= Scripts that build scenes =
───

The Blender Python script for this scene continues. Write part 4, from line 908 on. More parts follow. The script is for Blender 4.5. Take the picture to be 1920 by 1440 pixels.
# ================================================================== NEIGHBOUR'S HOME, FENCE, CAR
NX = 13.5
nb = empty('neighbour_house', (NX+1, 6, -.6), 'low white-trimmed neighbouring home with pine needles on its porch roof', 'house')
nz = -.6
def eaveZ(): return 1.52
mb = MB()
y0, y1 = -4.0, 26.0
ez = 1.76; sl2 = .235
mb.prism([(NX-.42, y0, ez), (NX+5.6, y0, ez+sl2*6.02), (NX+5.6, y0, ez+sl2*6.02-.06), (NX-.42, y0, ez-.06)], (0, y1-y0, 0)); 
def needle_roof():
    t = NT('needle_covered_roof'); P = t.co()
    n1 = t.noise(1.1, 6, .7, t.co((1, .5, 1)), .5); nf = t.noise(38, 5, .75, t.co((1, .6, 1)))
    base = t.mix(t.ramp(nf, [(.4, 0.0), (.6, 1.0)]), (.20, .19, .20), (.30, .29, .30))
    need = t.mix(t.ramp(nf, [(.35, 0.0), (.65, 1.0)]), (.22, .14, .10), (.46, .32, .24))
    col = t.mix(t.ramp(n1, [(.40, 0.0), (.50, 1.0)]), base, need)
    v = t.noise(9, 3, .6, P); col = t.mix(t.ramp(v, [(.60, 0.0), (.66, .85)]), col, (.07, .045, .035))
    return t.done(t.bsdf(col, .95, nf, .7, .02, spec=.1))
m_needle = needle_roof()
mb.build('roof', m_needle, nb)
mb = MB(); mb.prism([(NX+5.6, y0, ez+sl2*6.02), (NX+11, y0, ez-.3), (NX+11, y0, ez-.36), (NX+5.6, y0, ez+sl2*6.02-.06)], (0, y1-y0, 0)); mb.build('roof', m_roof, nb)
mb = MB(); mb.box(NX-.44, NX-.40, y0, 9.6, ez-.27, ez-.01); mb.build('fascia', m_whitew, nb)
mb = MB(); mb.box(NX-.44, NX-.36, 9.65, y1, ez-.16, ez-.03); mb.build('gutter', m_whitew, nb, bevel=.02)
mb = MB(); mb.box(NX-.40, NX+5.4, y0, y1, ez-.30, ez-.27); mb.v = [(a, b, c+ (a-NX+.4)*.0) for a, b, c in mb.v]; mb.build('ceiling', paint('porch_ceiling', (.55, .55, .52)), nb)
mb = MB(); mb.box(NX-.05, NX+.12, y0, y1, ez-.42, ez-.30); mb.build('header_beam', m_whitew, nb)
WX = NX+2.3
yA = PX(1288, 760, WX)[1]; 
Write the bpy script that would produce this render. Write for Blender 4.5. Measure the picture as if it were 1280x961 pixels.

───

= WHAT IS REQUIRED =
The records above need to be transcribed in full. Keep every character unchanged.

= IN RESPONSE =
The Blender Python script for this scene continues. Write part 4, from line 908 on. More parts follow. The script is for Blender 4.5. Take the picture to be 1920 by 1440 pixels.
# ================================================================== NEIGHBOUR'S HOME, FENCE, CAR
NX = 13.5
nb = empty('neighbour_house', (NX+1, 6, -.6), 'low white-trimmed neighbouring home with pine needles on its porch roof', 'house')
nz = -.6
def eaveZ(): return 1.52
mb = MB()
y0, y1 = -4.0, 26.0
ez = 1.76; sl2 = .235
mb.prism([(NX-.42, y0, ez), (NX+5.6, y0, ez+sl2*6.02), (NX+5.6, y0, ez+sl2*6.02-.06), (NX-.42, y0, ez-.06)], (0, y1-y0, 0)); 
def needle_roof():
    t = NT('needle_covered_roof'); P = t.co()
    n1 = t.noise(1.1, 6, .7, t.co((1, .5, 1)), .5); nf = t.noise(38, 5, .75, t.co((1, .6, 1)))
    base = t.mix(t.ramp(nf, [(.4, 0.0), (.6, 1.0)]), (.20, .19, .20), (.30, .29, .30))
    need = t.mix(t.ramp(nf, [(.35, 0.0), (.65, 1.0)]), (.22, .14, .10), (.46, .32, .24))
    col = t.mix(t.ramp(n1, [(.40, 0.0), (.50, 1.0)]), base, need)
    v = t.noise(9, 3, .6, P); col = t.mix(t.ramp(v, [(.60, 0.0), (.66, .85)]), col, (.07, .045, .035))
    return t.done(t.bsdf(col, .95, nf, .7, .02, spec=.1))
m_needle = needle_roof()
mb.build('roof', m_needle, nb)
mb = MB(); mb.prism([(NX+5.6, y0, ez+sl2*6.02), (NX+11, y0, ez-.3), (NX+11, y0, ez-.36), (NX+5.6, y0, ez+sl2*6.02-.06)], (0, y1-y0, 0)); mb.build('roof', m_roof, nb)
mb = MB(); mb.box(NX-.44, NX-.40, y0, 9.6, ez-.27, ez-.01); mb.build('fascia', m_whitew, nb)
mb = MB(); mb.box(NX-.44, NX-.36, 9.65, y1, ez-.16, ez-.03); mb.build('gutter', m_whitew, nb, bevel=.02)
mb = MB(); mb.box(NX-.40, NX+5.4, y0, y1, ez-.30, ez-.27); mb.v = [(a, b, c+ (a-NX+.4)*.0) for a, b, c in mb.v]; mb.build('ceiling', paint('porch_ceiling', (.55, .55, .52)), nb)
mb = MB(); mb.box(NX-.05, NX+.12, y0, y1, ez-.42, ez-.30); mb.build('header_beam', m_whitew, nb)
WX = NX+2.3
yA = PX(1288, 760, WX)[1]; 
Write the bpy script that would produce this render. Write for Blender 4.5. Measure the picture as if it were 1280x961 pixels.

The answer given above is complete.